_Aim_:
Please output exactly the lines of the material from the first through the line containing "def rad(a): return math.radians(a)", and nothing more.

■ ■ ■ ■ ■

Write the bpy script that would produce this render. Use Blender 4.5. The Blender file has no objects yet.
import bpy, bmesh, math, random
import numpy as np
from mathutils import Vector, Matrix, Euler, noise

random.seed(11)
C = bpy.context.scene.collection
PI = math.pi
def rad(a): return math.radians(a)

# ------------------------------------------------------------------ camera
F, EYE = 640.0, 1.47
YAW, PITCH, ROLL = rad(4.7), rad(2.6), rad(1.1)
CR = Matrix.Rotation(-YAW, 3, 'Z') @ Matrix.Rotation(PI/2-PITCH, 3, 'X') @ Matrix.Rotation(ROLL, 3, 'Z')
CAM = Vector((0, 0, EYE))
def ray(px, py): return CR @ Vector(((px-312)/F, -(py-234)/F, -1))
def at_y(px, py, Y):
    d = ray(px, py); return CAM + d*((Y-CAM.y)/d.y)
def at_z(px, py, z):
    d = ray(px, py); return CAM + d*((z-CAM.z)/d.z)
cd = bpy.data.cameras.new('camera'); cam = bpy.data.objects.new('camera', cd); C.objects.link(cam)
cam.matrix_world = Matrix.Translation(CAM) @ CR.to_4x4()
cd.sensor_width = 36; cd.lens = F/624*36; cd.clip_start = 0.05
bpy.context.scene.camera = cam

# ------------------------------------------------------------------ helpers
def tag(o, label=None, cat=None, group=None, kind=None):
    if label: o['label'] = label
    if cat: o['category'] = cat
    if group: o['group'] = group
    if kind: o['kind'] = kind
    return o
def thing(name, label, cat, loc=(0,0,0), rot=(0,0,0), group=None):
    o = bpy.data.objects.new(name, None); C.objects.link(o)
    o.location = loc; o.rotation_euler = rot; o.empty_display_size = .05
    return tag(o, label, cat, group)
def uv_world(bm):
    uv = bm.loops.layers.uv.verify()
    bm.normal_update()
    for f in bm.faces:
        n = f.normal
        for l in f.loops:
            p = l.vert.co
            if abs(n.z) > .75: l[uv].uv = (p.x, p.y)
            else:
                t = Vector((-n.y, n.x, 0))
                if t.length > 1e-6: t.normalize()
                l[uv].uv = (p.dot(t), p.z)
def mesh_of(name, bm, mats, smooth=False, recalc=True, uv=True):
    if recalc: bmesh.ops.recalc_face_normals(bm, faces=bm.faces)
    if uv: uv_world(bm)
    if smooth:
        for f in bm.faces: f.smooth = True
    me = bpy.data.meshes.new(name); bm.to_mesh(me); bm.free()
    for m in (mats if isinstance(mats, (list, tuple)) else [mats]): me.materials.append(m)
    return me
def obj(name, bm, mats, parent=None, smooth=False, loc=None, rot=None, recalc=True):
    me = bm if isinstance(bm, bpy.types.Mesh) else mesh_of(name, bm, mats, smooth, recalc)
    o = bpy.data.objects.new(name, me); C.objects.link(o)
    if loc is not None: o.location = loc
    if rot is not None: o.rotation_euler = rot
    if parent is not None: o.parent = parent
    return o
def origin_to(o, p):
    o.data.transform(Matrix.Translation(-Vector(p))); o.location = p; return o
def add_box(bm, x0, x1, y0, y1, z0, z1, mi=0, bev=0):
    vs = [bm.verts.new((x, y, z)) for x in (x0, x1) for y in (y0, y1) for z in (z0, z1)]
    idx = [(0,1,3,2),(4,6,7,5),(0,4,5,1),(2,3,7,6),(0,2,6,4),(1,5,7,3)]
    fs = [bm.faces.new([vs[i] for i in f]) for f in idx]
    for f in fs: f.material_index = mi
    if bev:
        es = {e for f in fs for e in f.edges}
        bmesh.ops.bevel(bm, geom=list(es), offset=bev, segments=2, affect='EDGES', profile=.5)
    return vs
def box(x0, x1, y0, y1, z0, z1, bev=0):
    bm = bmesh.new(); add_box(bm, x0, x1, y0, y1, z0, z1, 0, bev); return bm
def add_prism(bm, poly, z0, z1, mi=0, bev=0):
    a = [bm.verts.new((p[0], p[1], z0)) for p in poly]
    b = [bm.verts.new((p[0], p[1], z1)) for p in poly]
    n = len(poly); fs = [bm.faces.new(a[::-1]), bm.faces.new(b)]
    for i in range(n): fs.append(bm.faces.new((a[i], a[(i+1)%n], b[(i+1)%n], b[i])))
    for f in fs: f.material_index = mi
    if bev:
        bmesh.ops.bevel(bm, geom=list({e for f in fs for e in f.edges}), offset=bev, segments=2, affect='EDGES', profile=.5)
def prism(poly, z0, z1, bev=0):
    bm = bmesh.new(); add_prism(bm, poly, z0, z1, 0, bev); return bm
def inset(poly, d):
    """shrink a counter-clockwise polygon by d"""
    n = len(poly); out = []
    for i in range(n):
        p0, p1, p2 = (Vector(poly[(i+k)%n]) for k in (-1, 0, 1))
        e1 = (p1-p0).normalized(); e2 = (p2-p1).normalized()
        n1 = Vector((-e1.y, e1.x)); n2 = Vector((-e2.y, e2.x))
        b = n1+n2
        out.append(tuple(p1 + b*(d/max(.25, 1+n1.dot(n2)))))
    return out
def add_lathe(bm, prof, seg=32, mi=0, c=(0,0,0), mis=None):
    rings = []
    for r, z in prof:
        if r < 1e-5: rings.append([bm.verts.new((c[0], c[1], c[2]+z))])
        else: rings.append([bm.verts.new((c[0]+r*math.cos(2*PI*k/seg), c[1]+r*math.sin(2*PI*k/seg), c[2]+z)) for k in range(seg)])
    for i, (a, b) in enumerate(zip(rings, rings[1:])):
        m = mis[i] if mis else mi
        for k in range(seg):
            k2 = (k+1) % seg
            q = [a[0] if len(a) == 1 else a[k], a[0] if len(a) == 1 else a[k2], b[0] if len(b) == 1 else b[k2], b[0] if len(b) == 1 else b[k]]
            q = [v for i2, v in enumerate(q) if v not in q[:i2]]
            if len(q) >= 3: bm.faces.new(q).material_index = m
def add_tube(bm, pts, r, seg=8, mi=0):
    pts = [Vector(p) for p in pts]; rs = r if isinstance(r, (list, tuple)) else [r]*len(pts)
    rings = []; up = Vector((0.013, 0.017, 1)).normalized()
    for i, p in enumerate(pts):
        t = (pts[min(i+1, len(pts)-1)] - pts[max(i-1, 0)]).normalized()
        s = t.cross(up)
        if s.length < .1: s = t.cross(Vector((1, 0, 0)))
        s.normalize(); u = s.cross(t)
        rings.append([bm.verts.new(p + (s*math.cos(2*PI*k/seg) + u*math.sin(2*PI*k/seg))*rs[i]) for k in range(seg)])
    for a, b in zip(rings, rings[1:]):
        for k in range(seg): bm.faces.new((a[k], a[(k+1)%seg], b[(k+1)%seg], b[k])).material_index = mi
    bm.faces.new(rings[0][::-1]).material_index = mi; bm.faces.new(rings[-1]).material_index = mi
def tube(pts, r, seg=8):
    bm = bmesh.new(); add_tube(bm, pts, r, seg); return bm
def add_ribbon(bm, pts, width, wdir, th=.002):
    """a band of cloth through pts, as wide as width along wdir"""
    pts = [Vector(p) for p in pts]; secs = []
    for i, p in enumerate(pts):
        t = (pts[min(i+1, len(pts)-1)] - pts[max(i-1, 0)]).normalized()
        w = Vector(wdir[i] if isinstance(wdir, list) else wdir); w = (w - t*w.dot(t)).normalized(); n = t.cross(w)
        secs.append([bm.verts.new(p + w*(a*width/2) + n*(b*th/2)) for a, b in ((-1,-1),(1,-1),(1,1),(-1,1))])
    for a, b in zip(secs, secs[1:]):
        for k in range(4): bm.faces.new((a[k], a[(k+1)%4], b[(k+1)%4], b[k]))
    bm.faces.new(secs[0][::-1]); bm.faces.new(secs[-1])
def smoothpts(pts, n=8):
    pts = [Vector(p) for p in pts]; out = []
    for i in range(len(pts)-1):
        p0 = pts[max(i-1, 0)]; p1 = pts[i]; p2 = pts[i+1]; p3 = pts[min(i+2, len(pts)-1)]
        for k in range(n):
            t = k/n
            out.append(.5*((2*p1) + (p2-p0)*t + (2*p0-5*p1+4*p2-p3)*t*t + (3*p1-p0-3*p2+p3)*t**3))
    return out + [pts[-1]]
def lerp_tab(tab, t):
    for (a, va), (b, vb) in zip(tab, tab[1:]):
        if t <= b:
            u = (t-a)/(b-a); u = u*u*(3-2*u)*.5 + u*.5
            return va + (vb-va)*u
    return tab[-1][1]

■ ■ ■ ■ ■

_Reply to the task_:
Write the bpy script that would produce this render. Use Blender 4.5. The Blender file has no objects yet.
import bpy, bmesh, math, random
import numpy as np
from mathutils import Vector, Matrix, Euler, noise

random.seed(11)
C = bpy.context.scene.collection
PI = math.pi
def rad(a): return math.radians(a)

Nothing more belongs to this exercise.